One thing that is guaranteed an answer in the sequel is how the crash impacts her relationship with Adam, however I would like to see how the crash impacts her familial relationships, such as with her grandparents. Her grandparents are the only people besides Adam that we really see at her bedside, and her grandfather telling her that he would understand if she let go was the most emotional scene in the book for me. I wish that we could have seen their response to her waking up, and how they handle talking to her about her parents and Teddy, since she supposedly does not know about their deaths.

As a continuation of this point, I feel that it would have been nice for Mia (in her spiritual form) to witness a conversation between her grandparents about the fate of her family. They are advised by the social worker not to mention the crash at her bedside, which means that we see little to no reaction to her parents’ deaths, which I feel is not believable. Of course their thoughts are on Mia’s survival, but there is no mention of grieving for the others involved in the crash, which would surely be at the forefront of their minds as well. We learn of Teddy’s passing due to the fact that Willow comes to Mia when she is meant to be treating Teddy. I do not see this as clarification of Teddy’s condition. The first time we hear someone confirm his state is when Adam says ‘”…what happened to Teddy…”‘, four pages before the end. We hear more about the insignificant driver of the lorry than we do of Teddy. For instance, I can tell you that the lorry driver had mild concussion, but Teddy… I spent the entire book craving a bit of information about his injuries. None ever came.
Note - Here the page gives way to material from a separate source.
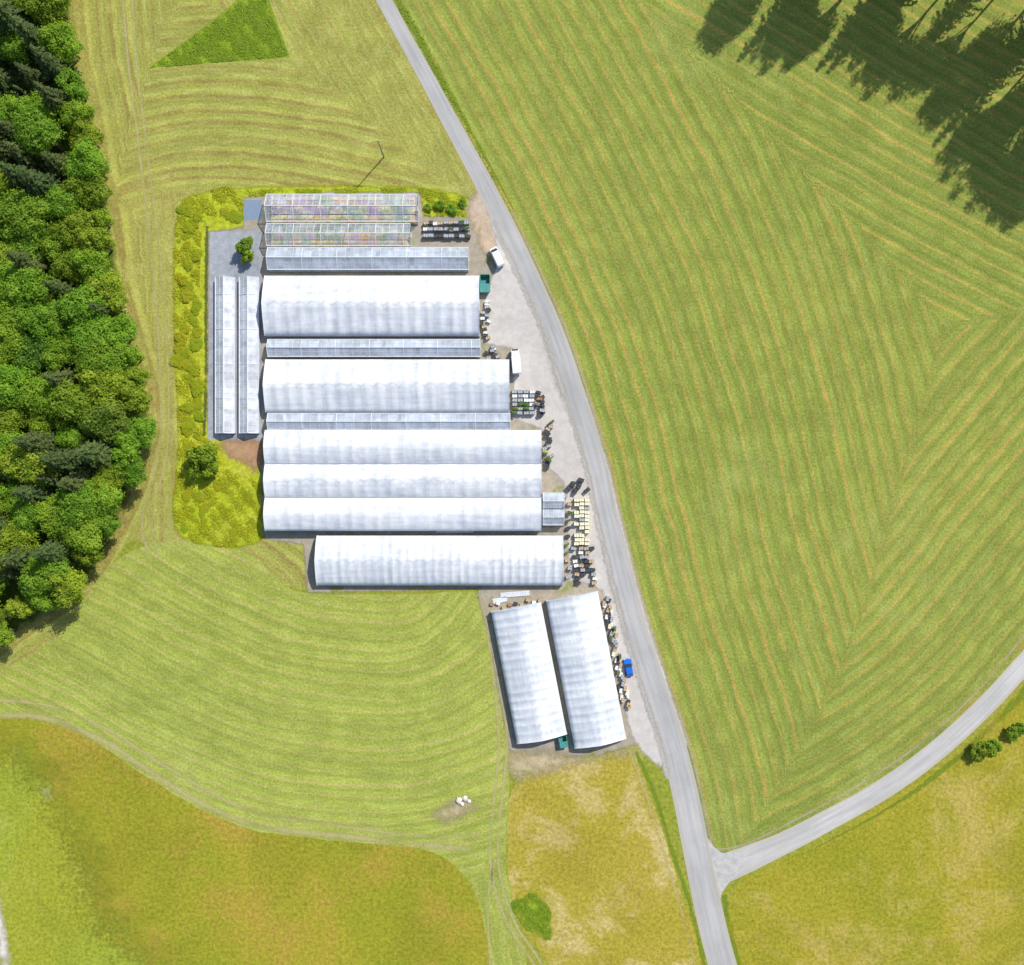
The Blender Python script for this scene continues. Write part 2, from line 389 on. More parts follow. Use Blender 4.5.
sheet('ground',ff,.0125,m_ff,3)
def slant(cx,cy,a,b,th,n=20,w=.12):
    out=[]
    for t in np.linspace(0,2*math.pi,n,endpoint=False):
        r=1+w*math.sin(3*t+1)+w*.6*math.cos(5*t)
        x=a*math.cos(t)*r; y=b*math.sin(t)*r
        out.append((cx+x*math.cos(th)-y*math.sin(th),cy+x*math.sin(th)+y*math.cos(th)))
    return out
sheet('grass',wp(slant(534,915,27,19,.95)),.0215,m_green,2)
# yard
m_yard=mat_gravel('yard_gravel',(.47,.435,.40),(.53,.50,.465),.8,True,.9,(.44,.41,.37),.55)
yard=wp([(481,196),(500,205),(520,236),(560,330),(590,400),(612,470),(640,585),(672,690),(690,745),(660,770),(640,752),(630,735),(621,700),(610,650),(601,592),(590,586),(568,582),(566,540),(562,482),(548,470),(540,430),(512,420),(512,350),(483,345),(482,300),(496,262),(494,240)])
sheet('yard',yard,.0305,m_yard,2)
m_yt=mat_track('yard_wear',(.38,.355,.33),.35)
m_road=mat_road('asphalt_weathered',(.36,.355,.345),(.415,.405,.395))
m_road2=mat_road('asphalt_side',(.42,.41,.39),(.48,.465,.45))
ribbon('path',[(520,250),(540,320),(560,390),(585,450),(600,520),(612,580),(632,650),(650,720)],[1.2,3.4,2.6,3.6,2.6,3.4,2.6,1.0],.0325,m_yt)
ribbon('road',sideC,[5.6,5.4,5.0,4.8,4.8,4.9,5.0,5.4,7.5],.0345,m_road2)
ribbon('road',roadC,[w*S for w in wid],.0385,m_road)
# dusty edge where yard and road run together
ribbon('path',[(roadC[i][0]*2-roadR[i][0],roadC[i][1]*2-roadR[i][1]) for i in range(8,24)],2.2,.0425,mat_track('yard_dust',(.46,.43,.39),.85))
m_spl=mat_gravel('junction_asphalt',(.40,.39,.375),(.46,.45,.43),.8)
sheet('road',wp([(708,838),(713,846),(722,853),(745,850),(740,868),(722,892),(720,900),(714,880)]),.0365,m_spl,3)
m_tr=mat_track('wheel_track',(.50,.45,.20),.65)
m_tr2=mat_track('verge_gravel',(.46,.43,.28),.6)
m_tr3=mat_track('verge_grass',(.17,.25,.02),.85)
ribbon('path',[(207,226),(206,300),(206,380),(204,436)],1.3,.0305,mat_track('dark_strip',(.10,.12,.03),.95))  # thin dark strip running down beside the shrub row
for off in (-4,4):
    ribbon('path',[(486+off,598),(494+off,650),(500+off,700),(503+off,745),(499+off,790),(494+off,840),(497+off,880),(512+off,925),(540+off,970),(560+off,1040)],1.3,.0305+.001*(off>0),m_tr)
ribbon('path',[(-40,716),(0,715),(50,719),(105,742),(155,775),(207,806),(262,827),(340,836),(420,844),(470,850)],2.6,.0305,m_tr)
ribbon('path',[(0,700),(50,706),(105,728),(155,760),(210,792),(262,815),(340,826),(420,836),(480,835)],1.4,.0305,m_tr)
ribbon('path',[(495,860),(488,900),(490,965),(492,1040)],1.2,.0305,m_tr)
ribbon('path',[(-14,850),(-5,905),(6,965),(12,1040)],4.2,.0305,mat_track('gravel_path',(.60,.55,.48),1.0))
ribbon('path',[(636,752),(655,795),(672,850),(690,905),(704,965),(716,1040)],1.4,.0305,m_tr3)
ribbon('path',[(629,750),(648,800),(666,860),(684,920),(696,970)],1.0,.0295,m_tr)
ribbon('path',[(150,555),(142,520),(160,440),(158,330),(150,240),(138,140),(128,60),(120,-40)],1.2,.0305,m_tr)
ribbon('path',[(160,560),(152,520),(168,440),(166,330),(158,240),(146,140),(136,60),(130,-40)],1.0,.0300,m_tr)
rv=[(p[0]+4,p[1]-3) for p in roadR]
ribbon('verge',rv[1:9],[2.2,2.4,2.6,2.4,1.6,.8,.4],.0325,m_tr3)
ribbon('verge',[(p[0]+2,p[1]-1) for p in roadR[8:27]],1.3,.0325,m_tr2)
ribbon('verge',[(x-2,y-3) for x,y in sideTop],1.0,.0325,m_tr2)
ribbon('verge',[(x+12,y+15) for x,y in sideC[1:9]],[.6,2.4,3.2,2.6,2.2,1.4,.6,.2],.0325,m_tr3)
ribbon('verge',[(724,895),(728,920),(737,960),(748,1010)],2.0,.0325,m_tr3)

# ---------------------------------------------------------------- TREES
def limb(bm,a,b,r1,r2,seg=7):
    a=Vector(a); b=Vector(b); d=b-a
    q=d.to_track_quat('Z','Y').to_matrix().to_4x4()
    bmesh.ops.create_cone(bm,cap_ends=True,segments=seg,radius1=r1,radius2=r2,depth=d.length,matrix=Matrix.Translation((a+b)/2)@q)
def broadleaf(name,R,Ht,n,mat,label,cat,seed,leaf=.42,lobes=24,low=.35,flat=.35):
    r=np.random.default_rng(seed); e=empty(name,0,0)
    top(e,label,cat)
    bm=bmesh.new(); limb(bm,(0,0,0),(0,0,Ht*.55),R*.075,R*.045)
    Cs=[];Ns=[];Ss=[]
    cz=Ht*(1+low)/2*.98; hz=Ht*(1-low)/2
    pa,pb=r.uniform(0,6.28,2)
    for i in range(lobes):
        ga=i*2.39996+r.uniform(-.6,.6); t=(i+.5)/lobes; el=math.asin(max(-.4,min(.99,1.25*t-.3)))
        rr=r.uniform(.45,.80)*(1+.16*math.sin(2*ga+pa)+.12*math.sin(3*ga+pb))
        c=np.array([math.cos(ga)*math.cos(el)*R*rr,math.sin(ga)*math.cos(el)*R*rr,cz+math.sin(el)*hz*rr*1.05+r.uniform(-.5,.5)*R*.12])
        lr=R*r.uniform(.15,.38)
        if i%4==0: limb(bm,(0,0,Ht*r.uniform(.3,.5)),tuple(c),R*.035,R*.01,5)
        k=int(n/lobes*(lr/(R*.28))**2)
        v=r.normal(size=(k,3)); v[:,2]+=.5; v/=np.linalg.norm(v,axis=1,keepdims=True)
        q=r.uniform(0,6.28,3)
        rad=lr*(1+.32*np.sin(v[:,0]*6+q[0])*np.cos(v[:,1]*7+q[1])+.15*np.sin(v[:,0]*13+q[2]))*r.uniform(.65,1.12,k)
        Cs.append(c+v*rad[:,None]*np.array([1,1,.8])); N=v+r.normal(0,.42,(k,3)); N[:,2]+=flat; Ns.append(N); Ss.append(r.uniform(.55,1.3,k)*leaf)
    me=bpy.data.meshes.new('trunk'); bm.to_mesh(me); bm.free(); me.materials.append(bark)
    link(bpy.data.objects.new('trunk',me),e)
    cm=quads_mesh('crown',np.vstack(Cs),np.vstack(Ns),np.concatenate(Ss),mat)
    link(bpy.data.objects.new('crown',cm),e)
    return e
def conifer(name,R,Ht,mat,label,seed,tiers=26):
    r=np.random.default_rng(seed); e=empty(name,0,0); top(e,label,"tree")
    bm=bmesh.new(); limb(bm,(0,0,0),(0,0,Ht*.97),R*.085,.04,8)
    Cs=[];Ns=[];Ss=[];Ts=[]
    for t in range(tiers):
        f=(t+.5)/tiers; z=Ht*(.12+.87*f); rad=R*(1-f)**.8*r.uniform(.85,1.12)+.15
        nb=max(5,int(8*(1-f)+5)); a0=r.uniform(0,6.28)
        for b in range(nb):
            a=a0+b*6.283/nb+r.uniform(-.2,.2); L=rad*r.uniform(.7,1.15)
            k=max(4,int(L*11)); s=r.uniform(.08,1,k)
            wd=.36*np.sin(np.pi*np.clip(s,.0,.95))**.6*min(1,L/2)+.05
            side=r.uniform(-1,1,k)*wd
            x=np.cos(a)*s*L-np.sin(a)*side; y=np.sin(a)*s*L+np.cos(a)*side
            zz=z+.3*L*s-.55*L*s*s-.12*np.abs(side)+r.normal(0,.05,k)
            Cs.append(np.stack([x,y,zz],1)); N=np.tile([0,0,1.],(k,1))+r.normal(0,.3,(k,3)); N[:,0]+=.25*np.cos(a); N[:,1]+=.25*np.sin(a)
            Ns.append(N); Ss.append(r.uniform(.22,.42,k)); Ts.append(np.stack([np.cos(a)-np.sin(a)*np.sign(side)*.8,np.sin(a)+np.cos(a)*np.sign(side)*.8,-.2*np.ones(k)],1))
            if b%3==0: limb(bm,(0,0,z),(math.cos(a)*L*.8,math.sin(a)*L*.8,z-.08*L),.05,.015,4)
    me=bpy.data.meshes.new('trunk'); bm.to_mesh(me); bm.free(); me.materials.append(bark)
    link(bpy.data.objects.new('trunk',me),e)
    cm=quads_mesh('crown',np.vstack(Cs),np.vstack(Ns),np.concatenate(Ss)*1.15,mat,1.6,np.vstack(Ts))
    link(bpy.data.objects.new('crown',cm),e)
    return e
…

As he was a character I became very much attached to, I just feel like it would have been nice to have been made aware of his cause of death, if nothing else.

The main selling point of the book for me was its focus on both punk-rock and classical music. Books with a musical theme only really ever mention one type of music, often pop music. My own musical preferences are varied; I very much enjoy the style of music we see echoed through Adam’s band (and in fact play the guitar myself), yet I often play classical piano pieces and grew up playing the violin, which is not a huge step away from Mia and her cello. To be able to see both of these elements combined in such an easy fashion makes the musical side to the book a unique read, for it is the first book I have read which holds both styles on equal ground, and shows examples of a person who is a fan of both classical and rock music.

All in all, whilst I feel that what we have in ‘If I Stay’ is enjoyable, with likable characters and mixed music references, there is just so much absent in the plot of the book which I wish was included. These points may well be picked up on in the sequel, but I feel that there were so many loose ends that, instead of adding to the appeal of the sequel, detract from the book itself. Despite this, I would reread and recommend ‘If I Stay’ many times over, and look forward to watching the film. I just hope that ‘Where She Went’ does touch upon the vital information which was missing from ‘If I Stay’.